Объяснением «повезло» Давид взял за правило отговариваться от бесконечных вопросов: «А как вот тогда?..», «А почему?..», «А?..» Повезло ему между тем, когда однажды ниспосланная свыше судьба, жестоко (смерть отца, инвалидность мамы и сестры, их беспомощность, непреодолимая нищета, отсутствие средств не только для жизни, но и для существования) испытав его в мальчишеском возрасте и обнаружив, что рано повзрослевший юноша не выбрал, стоя на перепутье, дорогу, которую в сложившейся для него ситуации мог выбрать, – ведущую не в мир искусства, а в преступный мир, – взяла его за руку и повела. Время от времени продолжая испытывать его искушениями – крупными и мелкими – и всякий раз убеждаясь в том, что поступает он правильно. Рука судьбы оказалась крепкой. Да и Давид не вырывался.

«Я не устаю утверждать, – говорил Давид, – что мне повезло. И тут никуда не денешься. Повезло встретить людей, замечательных вообще и в частности, артистов и режиссеров. В этом смысле Киев тогда был замечательным городом. Он всегда был и художественным, и театральным, и как бы там ни уничтожали в 20—30-х годах, все равно оставались люди высокой культуры».

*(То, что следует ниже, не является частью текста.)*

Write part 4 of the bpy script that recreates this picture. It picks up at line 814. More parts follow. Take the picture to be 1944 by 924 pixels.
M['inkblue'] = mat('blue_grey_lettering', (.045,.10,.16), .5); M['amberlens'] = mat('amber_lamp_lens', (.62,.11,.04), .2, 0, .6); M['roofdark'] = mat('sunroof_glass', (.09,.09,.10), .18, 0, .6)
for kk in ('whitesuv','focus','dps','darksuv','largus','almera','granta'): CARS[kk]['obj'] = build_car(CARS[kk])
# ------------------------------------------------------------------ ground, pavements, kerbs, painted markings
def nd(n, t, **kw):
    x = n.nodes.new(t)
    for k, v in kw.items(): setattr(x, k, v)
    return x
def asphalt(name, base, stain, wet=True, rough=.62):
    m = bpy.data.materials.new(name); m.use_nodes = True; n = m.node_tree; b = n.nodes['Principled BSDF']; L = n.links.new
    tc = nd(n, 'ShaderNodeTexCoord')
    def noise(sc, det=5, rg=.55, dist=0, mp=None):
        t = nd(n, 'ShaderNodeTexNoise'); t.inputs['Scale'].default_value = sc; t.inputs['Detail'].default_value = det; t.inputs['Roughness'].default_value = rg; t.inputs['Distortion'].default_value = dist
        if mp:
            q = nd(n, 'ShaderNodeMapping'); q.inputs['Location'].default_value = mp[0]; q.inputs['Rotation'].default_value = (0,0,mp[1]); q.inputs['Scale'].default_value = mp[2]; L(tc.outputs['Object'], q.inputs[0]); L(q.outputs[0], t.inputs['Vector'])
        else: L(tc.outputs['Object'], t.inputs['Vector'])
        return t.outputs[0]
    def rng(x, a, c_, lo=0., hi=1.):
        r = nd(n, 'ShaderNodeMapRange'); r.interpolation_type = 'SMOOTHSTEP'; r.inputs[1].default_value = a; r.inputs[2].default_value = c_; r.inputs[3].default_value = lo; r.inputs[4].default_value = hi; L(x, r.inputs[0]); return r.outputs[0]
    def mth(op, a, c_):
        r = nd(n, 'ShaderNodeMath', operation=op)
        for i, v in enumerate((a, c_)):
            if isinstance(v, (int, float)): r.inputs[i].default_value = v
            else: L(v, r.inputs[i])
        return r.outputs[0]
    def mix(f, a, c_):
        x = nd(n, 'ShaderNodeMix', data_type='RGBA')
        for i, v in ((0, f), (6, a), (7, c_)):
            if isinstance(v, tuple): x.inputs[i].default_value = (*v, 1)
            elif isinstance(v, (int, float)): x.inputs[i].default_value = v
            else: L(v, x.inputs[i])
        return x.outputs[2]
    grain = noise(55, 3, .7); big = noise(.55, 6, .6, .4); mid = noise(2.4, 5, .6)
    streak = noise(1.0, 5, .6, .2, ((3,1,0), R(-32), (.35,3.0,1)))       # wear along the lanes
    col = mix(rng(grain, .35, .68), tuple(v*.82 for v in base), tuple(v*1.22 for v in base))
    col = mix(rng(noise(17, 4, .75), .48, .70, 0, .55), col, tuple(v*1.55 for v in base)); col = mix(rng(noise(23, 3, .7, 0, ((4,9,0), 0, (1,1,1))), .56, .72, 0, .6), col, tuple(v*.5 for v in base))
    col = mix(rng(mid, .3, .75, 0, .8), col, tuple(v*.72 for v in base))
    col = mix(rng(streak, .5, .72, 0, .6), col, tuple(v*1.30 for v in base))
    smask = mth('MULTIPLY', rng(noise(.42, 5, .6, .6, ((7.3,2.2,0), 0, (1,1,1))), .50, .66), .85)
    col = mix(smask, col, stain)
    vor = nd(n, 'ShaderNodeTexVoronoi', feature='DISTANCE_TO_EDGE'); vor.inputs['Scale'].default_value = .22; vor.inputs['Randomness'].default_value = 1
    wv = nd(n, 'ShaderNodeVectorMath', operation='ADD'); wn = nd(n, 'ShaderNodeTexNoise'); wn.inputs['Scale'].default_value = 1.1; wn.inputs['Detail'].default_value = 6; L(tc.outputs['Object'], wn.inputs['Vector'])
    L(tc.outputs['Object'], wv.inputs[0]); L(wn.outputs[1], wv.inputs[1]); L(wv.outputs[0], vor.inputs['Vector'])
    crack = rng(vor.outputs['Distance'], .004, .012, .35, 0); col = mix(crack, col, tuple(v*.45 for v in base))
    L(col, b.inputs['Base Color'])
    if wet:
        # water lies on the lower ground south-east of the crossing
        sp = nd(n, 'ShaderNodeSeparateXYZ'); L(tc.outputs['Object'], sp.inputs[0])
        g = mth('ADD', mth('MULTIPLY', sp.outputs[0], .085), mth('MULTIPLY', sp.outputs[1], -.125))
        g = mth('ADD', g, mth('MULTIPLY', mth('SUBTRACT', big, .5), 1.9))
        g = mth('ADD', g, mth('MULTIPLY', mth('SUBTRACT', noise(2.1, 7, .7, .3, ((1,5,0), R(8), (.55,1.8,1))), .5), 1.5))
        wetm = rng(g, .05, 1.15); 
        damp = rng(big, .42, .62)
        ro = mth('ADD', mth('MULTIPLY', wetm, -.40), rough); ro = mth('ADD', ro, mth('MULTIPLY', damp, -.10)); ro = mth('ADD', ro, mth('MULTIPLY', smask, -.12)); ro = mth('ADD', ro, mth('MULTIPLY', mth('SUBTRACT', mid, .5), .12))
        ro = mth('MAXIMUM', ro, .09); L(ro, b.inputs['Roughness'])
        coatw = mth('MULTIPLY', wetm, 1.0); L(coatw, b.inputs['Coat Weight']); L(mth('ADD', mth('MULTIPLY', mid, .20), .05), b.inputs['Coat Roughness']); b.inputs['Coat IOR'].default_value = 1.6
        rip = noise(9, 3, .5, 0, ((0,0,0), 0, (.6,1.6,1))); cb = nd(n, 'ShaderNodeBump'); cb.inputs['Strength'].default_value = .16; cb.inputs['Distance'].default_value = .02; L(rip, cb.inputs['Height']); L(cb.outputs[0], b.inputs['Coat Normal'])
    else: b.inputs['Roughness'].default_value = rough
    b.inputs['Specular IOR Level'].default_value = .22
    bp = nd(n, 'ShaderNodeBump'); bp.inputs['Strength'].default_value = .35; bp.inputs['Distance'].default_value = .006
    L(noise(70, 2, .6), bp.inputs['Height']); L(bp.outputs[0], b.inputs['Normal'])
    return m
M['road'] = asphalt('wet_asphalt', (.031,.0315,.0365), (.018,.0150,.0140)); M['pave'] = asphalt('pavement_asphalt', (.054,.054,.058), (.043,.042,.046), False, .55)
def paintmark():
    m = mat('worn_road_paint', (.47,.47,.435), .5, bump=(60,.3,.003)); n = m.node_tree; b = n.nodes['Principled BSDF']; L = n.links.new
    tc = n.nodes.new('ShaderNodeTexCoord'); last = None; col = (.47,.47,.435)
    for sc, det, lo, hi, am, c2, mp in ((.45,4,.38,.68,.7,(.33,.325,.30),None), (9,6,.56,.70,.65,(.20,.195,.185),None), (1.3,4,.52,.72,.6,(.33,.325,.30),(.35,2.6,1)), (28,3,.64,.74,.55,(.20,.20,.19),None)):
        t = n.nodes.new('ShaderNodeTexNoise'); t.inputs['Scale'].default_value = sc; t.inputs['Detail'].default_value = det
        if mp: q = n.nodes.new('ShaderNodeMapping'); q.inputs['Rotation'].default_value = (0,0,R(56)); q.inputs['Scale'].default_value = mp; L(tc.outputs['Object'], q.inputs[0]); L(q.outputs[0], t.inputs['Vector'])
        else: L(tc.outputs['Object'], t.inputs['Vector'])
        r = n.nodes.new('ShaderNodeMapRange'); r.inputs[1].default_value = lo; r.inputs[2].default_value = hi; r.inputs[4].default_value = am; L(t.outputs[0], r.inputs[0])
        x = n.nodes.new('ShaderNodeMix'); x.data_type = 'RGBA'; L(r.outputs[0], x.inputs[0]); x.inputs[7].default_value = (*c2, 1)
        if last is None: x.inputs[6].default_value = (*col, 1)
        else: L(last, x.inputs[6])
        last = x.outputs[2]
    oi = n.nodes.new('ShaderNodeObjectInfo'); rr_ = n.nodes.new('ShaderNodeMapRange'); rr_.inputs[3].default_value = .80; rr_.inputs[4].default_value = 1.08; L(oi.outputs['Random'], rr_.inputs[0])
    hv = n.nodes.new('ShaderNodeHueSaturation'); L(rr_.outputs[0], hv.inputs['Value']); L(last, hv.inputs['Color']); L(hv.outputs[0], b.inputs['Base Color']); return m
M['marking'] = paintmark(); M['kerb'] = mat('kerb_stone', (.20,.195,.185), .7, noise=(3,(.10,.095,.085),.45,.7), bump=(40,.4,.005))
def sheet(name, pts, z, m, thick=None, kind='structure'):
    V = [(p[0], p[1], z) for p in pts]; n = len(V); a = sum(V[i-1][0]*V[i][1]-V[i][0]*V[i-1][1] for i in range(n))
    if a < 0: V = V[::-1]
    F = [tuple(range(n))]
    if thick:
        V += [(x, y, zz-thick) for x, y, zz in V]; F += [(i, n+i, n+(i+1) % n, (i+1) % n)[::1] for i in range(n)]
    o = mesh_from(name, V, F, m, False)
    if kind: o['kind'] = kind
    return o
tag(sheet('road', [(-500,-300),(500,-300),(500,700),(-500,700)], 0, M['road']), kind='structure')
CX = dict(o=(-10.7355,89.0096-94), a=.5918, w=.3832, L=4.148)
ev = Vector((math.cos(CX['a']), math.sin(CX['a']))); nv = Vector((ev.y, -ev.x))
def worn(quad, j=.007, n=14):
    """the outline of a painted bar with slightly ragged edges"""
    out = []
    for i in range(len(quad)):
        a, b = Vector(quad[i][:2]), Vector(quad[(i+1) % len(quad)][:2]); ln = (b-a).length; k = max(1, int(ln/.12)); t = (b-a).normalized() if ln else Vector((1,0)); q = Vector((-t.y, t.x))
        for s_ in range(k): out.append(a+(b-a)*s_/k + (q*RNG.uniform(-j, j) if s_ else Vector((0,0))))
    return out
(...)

Много позже Давид Боровский появился у франковцев как автор декораций к спектаклю «Кровью сердца» (пьеса по повести «Молодость», написанной «украинским Николаем Островским», много лет прикованным к постели Александром Бойченко, родным дядей выдающегося футбольного тренера Валерия Лобановского). И тому самому заведующему декорационным цехом, который десять лет назад сказал, что ему не нужны работники, Давид давал указания. «Он меня и не помнил, – рассказывал Давид, – но, признаюсь, я испытал приятные чувства. Пережил некое удовлетворение».

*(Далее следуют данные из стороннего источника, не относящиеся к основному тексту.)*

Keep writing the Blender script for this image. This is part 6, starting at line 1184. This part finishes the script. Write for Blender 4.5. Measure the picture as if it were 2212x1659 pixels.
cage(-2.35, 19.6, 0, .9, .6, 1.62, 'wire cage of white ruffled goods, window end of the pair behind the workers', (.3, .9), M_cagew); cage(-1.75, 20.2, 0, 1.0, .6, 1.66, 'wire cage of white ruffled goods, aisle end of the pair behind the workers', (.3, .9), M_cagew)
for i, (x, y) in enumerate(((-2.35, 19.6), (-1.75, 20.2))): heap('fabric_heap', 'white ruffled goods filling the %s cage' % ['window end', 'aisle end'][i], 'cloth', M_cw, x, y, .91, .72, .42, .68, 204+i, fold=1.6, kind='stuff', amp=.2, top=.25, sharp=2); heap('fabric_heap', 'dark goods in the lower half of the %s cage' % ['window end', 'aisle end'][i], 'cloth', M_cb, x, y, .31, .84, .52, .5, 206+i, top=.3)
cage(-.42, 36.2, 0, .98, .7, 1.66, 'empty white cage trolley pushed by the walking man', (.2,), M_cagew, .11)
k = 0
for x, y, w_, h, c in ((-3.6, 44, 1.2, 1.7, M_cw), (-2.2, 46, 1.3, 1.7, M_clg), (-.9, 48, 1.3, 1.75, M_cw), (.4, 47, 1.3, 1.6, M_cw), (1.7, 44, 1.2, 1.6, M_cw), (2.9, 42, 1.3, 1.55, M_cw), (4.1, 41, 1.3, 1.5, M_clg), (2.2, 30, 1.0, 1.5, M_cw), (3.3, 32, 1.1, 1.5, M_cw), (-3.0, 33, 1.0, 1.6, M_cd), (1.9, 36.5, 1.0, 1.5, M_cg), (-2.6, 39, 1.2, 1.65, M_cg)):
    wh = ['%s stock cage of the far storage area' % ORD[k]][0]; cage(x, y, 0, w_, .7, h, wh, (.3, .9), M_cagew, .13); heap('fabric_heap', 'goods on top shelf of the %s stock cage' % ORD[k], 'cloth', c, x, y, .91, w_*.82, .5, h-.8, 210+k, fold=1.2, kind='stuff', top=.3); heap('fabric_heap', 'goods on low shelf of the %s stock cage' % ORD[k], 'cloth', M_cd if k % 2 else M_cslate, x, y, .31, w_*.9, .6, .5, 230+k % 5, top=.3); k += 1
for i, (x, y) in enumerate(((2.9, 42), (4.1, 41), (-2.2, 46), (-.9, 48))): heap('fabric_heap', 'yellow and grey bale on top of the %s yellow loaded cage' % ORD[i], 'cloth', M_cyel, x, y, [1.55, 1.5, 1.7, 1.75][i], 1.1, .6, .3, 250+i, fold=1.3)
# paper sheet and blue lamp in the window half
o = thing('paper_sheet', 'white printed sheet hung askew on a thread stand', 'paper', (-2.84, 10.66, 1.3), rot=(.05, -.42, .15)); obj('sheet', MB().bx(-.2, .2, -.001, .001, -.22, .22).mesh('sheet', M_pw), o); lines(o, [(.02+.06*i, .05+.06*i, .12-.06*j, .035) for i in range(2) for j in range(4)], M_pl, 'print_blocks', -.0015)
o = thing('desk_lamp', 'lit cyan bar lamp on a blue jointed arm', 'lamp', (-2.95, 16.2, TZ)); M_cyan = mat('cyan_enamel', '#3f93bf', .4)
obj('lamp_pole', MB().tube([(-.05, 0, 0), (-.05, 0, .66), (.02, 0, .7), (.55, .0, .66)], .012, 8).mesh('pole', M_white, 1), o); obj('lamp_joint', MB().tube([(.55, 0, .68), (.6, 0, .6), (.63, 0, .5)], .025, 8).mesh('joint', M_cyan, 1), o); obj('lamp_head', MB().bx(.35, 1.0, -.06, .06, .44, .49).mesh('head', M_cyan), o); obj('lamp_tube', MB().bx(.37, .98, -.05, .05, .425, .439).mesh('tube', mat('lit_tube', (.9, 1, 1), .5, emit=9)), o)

Из Художественной школы имени Тараса Шевченко Давид ушел – времени на учебу не оставалось. Потом он, правда, на какое-то время покидал театр, желая все-таки доучиться, но когда вернулся к занятиям, то понял, что уже был «заражен театром»: «Мне не только нравилась профессия художника в театре, мне нравился театр сам по себе». Во второй заход в художественную школу проучился недолго. Он не справлялся с бесконечной денежной нуждой и потому снова оказался на старом месте в театре: там все-таки была зарплата, и ничего другого делать он не умел. Кто-то посоветовал ему поступить в вечернюю школу рабочей молодежи. Он проучился в ней положенный срок, большей частью – формально. Чтобы, как он говорил, «хоть как-нибудь “выглядеть”».

«Но и уйдя из художественной школы, – рассказывал Давид, – я продолжал свободное время проводить со своими однокашниками. Во время отпуска ездил вместе со всеми на практику на этюды. Потому что дружба была, сначала пацанская, потом – художническая. Но в то же время я жил и театром».

Ему не мешало отсутствие аттестата зрелости, институтского диплома, поскольку, как он говорил, «я ни на что не претендовал, работал себе в декорационном цехе и работал». Есть у него «корочки» или их нет – никто этим не интересовался. Это такой род деятельности, где имеет значение лишь только то, что ты делаешь. Остальное – уже условность. Конечно, в те времена формальности имели большое значение. «Но мне-то, – говорил Давид, – ничего не надо было. Я увлекся театром, только и всего. Правда, я все-таки уходил из него, пытался окончить художественную школу. Когда я начинал учиться… то о театре, кино даже не думал. Природного дара к живописи у меня нет, и я собирался стать графиком, скорее всего книжным. Это было связано с чтением книг и с тем, что мы видели в институте, где дипломники выставляли свои работы».